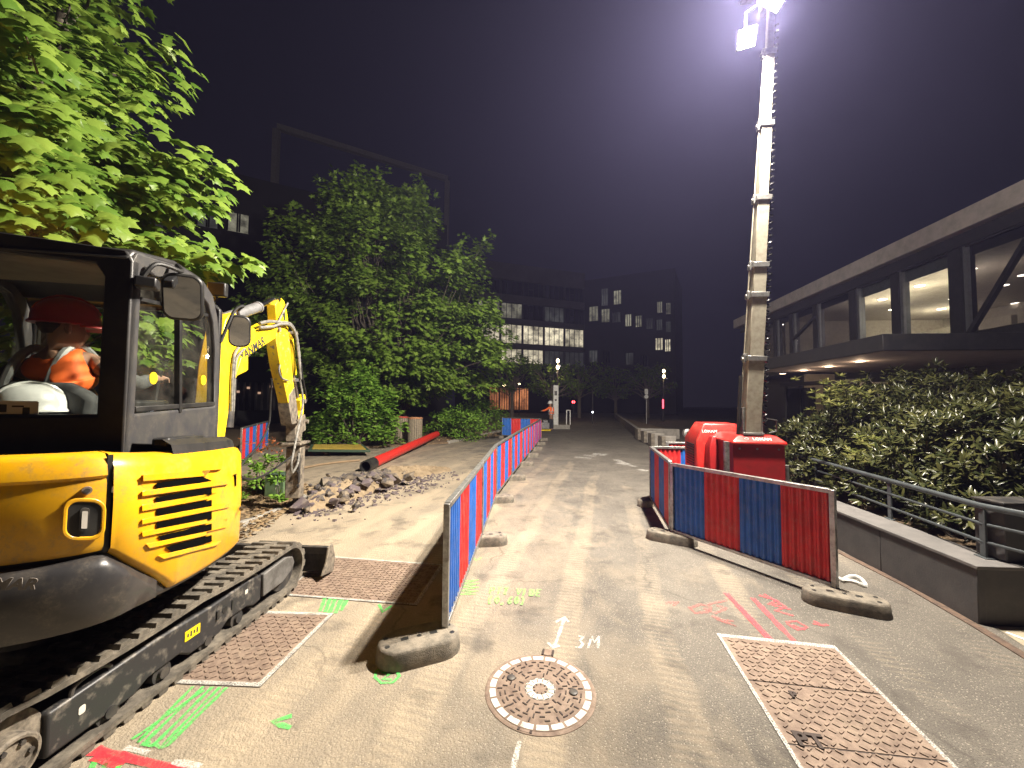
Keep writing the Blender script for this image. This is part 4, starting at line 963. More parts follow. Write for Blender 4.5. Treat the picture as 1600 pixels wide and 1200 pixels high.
# --- maple overhanging the digger
tb = Vector((-6.1, 5.0, 0))
nt_ = thing('maple_tree', 'bright green maple spreading its leafy branches over the digger cab', 'tree', tb)
tm = MB(); fork = tb+Vector((.2, -.1, 2.7)); tm.tube([tb, tb+Vector((.05, 0, 1)), tb+Vector((.1, -.05, 2)), fork, fork+Vector((-.1, .1, 2.2)), fork+Vector((.1, 0, 4.6)), fork+Vector((0, 0, 6))], [.19, .16, .14, .13, .10, .06, .02], 12)
parts_ = []
# branch tips read off the photograph, each at its own distance
tips = [((300, 92), 5.2), ((262, 135), 4.9), ((215, 100), 5.0), ((150, 85), 4.6), ((120, 130), 4.3), ((180, 160), 4.4), ((60, 95), 4.2), ((362, 268), 4.7), ((325, 250), 4.6), ((342, 312), 4.5), ((285, 300), 4.4), ((250, 245), 4.6),
        ((215, 300), 4.3), ((235, 310), 4.2), ((150, 230), 4.2), ((90, 215), 4.0), ((170, 255), 4.3), ((60, 160), 3.4), ((25, 175), 3.3), ((60, 250), 3.4), ((40, 300), 3.3), ((20, 230), 3.2), ((110, 310), 3.7), ((130, 325), 3.6), ((15, 40), 3.2), ((40, 55), 3.1), ((110, 10), 4.5), ((160, -15), 5.0),
        ((330, 402), 4.4), ((290, 410), 4.3), ((255, 392), 4.4), ((225, 378), 4.6), ((185, 372), 4.8), ((384, 402), 4.35), ((310, 388), 4.7), ((20, 20), 4.8), ((70, 30), 5.2), ((130, 50), 5.5), ((30, 120), 4.8), ((10, 330), 4.2), ((70, 345), 4.4), ((150, 345), 4.5), ((20, 350), 3.3),
        ((105, 180), 4.8), ((200, 220), 5.0), ((280, 265), 5.0), ((130, 280), 4.9), ((50, 200), 4.8), ((10, 100), 3.6), ((95, 265), 3.6),
        # seen through the cab windows
        ((240, 545), 5.6), ((225, 520), 5.6), ((290, 560), 5.8), ((250, 500), 5.4), ((20, 540), 5.0), ((30, 480), 5.2), ((220, 575), 5.7), ((60, 460), 5.6), ((300, 520), 6.0), ((20, 440), 5.0), ((95, 440), 5.4)]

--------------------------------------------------

Exercise requirements: Print each line of the material above exactly, with the pictures removed from your copy.

Full solution:
Keep writing the Blender script for this image. This is part 4, starting at line 963. More parts follow. Write for Blender 4.5. Treat the picture as 1600 pixels wide and 1200 pixels high.
# --- maple overhanging the digger
tb = Vector((-6.1, 5.0, 0))
nt_ = thing('maple_tree', 'bright green maple spreading its leafy branches over the digger cab', 'tree', tb)
tm = MB(); fork = tb+Vector((.2, -.1, 2.7)); tm.tube([tb, tb+Vector((.05, 0, 1)), tb+Vector((.1, -.05, 2)), fork, fork+Vector((-.1, .1, 2.2)), fork+Vector((.1, 0, 4.6)), fork+Vector((0, 0, 6))], [.19, .16, .14, .13, .10, .06, .02], 12)
parts_ = []
# branch tips read off the photograph, each at its own distance
tips = [((300, 92), 5.2), ((262, 135), 4.9), ((215, 100), 5.0), ((150, 85), 4.6), ((120, 130), 4.3), ((180, 160), 4.4), ((60, 95), 4.2), ((362, 268), 4.7), ((325, 250), 4.6), ((342, 312), 4.5), ((285, 300), 4.4), ((250, 245), 4.6),
        ((215, 300), 4.3), ((235, 310), 4.2), ((150, 230), 4.2), ((90, 215), 4.0), ((170, 255), 4.3), ((60, 160), 3.4), ((25, 175), 3.3), ((60, 250), 3.4), ((40, 300), 3.3), ((20, 230), 3.2), ((110, 310), 3.7), ((130, 325), 3.6), ((15, 40), 3.2), ((40, 55), 3.1), ((110, 10), 4.5), ((160, -15), 5.0),
        ((330, 402), 4.4), ((290, 410), 4.3), ((255, 392), 4.4), ((225, 378), 4.6), ((185, 372), 4.8), ((384, 402), 4.35), ((310, 388), 4.7), ((20, 20), 4.8), ((70, 30), 5.2), ((130, 50), 5.5), ((30, 120), 4.8), ((10, 330), 4.2), ((70, 345), 4.4), ((150, 345), 4.5), ((20, 350), 3.3),
        ((105, 180), 4.8), ((200, 220), 5.0), ((280, 265), 5.0), ((130, 280), 4.9), ((50, 200), 4.8), ((10, 100), 3.6), ((95, 265), 3.6),
        # seen through the cab windows
        ((240, 545), 5.6), ((225, 520), 5.6), ((290, 560), 5.8), ((250, 500), 5.4), ((20, 540), 5.0), ((30, 480), 5.2), ((220, 575), 5.7), ((60, 460), 5.6), ((300, 520), 6.0), ((20, 440), 5.0), ((95, 440), 5.4)]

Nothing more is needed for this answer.